Is Anything at Rest in the Universe?

Is Anything at Rest in the Universe?

In the year 1851 cultivated persons in cities throughout Europe went to the largest cathedrals to attend an unusual sort of worship. They were coming to witness Jean Foucault’s pendulum experiment, which he had first performed for the public in that year under the dome of the Pantheon in Paris.

From the highest point in the cathedral a heavy weight hung suspended on a thin rope, so that it was free to swing in all directions. it was given a push in a northerly direction, and began to swing in a north-south line. It continued to swing for days, but ever so slowly the direction of its swing shifted. And it continued to do so visibly. Those who waited long enough were able to see the plane of the pendulum’s swing turn in a full circle in the course of a day.

Actually, however, the plane of oscillation had not change d at all. A pendulum retains the direction of its original motion, as stated by Galileo’s law of inertia. Thus the pendulum provided visible proof of Copernicus’ doctrine: the Earth was turning underneath the swinging pendulum.

How unfortunate it was that Galileo did not notice this when he observed the chandelier swinging in the Duomo at Pisa. He would have been spared his troubles with the Inquisition; such tangible proof of the Earth’s rotation would have silenced all doubts.

Nevertheless, the Frenchman’s ingenious experiment stimulated other ideas, for which the times and the place were ready: ideas on one of the fundamental problems of both philosophy and religion.

Originally Newton had asked himself whether absolute movement existed in the universe, that is to say, movement in itself which we could determine without reference to other movements. His answer was that there was only one such motion: the rotation of the Earth. Ultimately, he maintained, we would have discovered this motion even if there had not been a sky full of stars circling about the polestar above our heads. Even without the polestar we would have found the flattened poles of our globe; we would have understood that they had been caused by the distorting effect of centrifugal force.

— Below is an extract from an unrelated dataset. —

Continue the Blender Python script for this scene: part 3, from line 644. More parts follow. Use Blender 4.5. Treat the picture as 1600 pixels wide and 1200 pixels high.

From this reasoning Newton drew a profound conclusion. If we imagine our universe with no other bodies beside the Earth, there must still be something to which we can refer the motion of the Earth, something that is at rest in relation to the Earth. Absolute motion presupposes something absolutely at rest. Only space can be this something. Hence, space ceases to be solely a philosophical concept, a mere word; it must have physical existence, for all that its only characteristic is being at rest. This idea of something at rest, ubiquitous, absolutely fixed, suggested the attributes of the Supreme Being; physical space of its own accord intruded itself into the sphere of religion.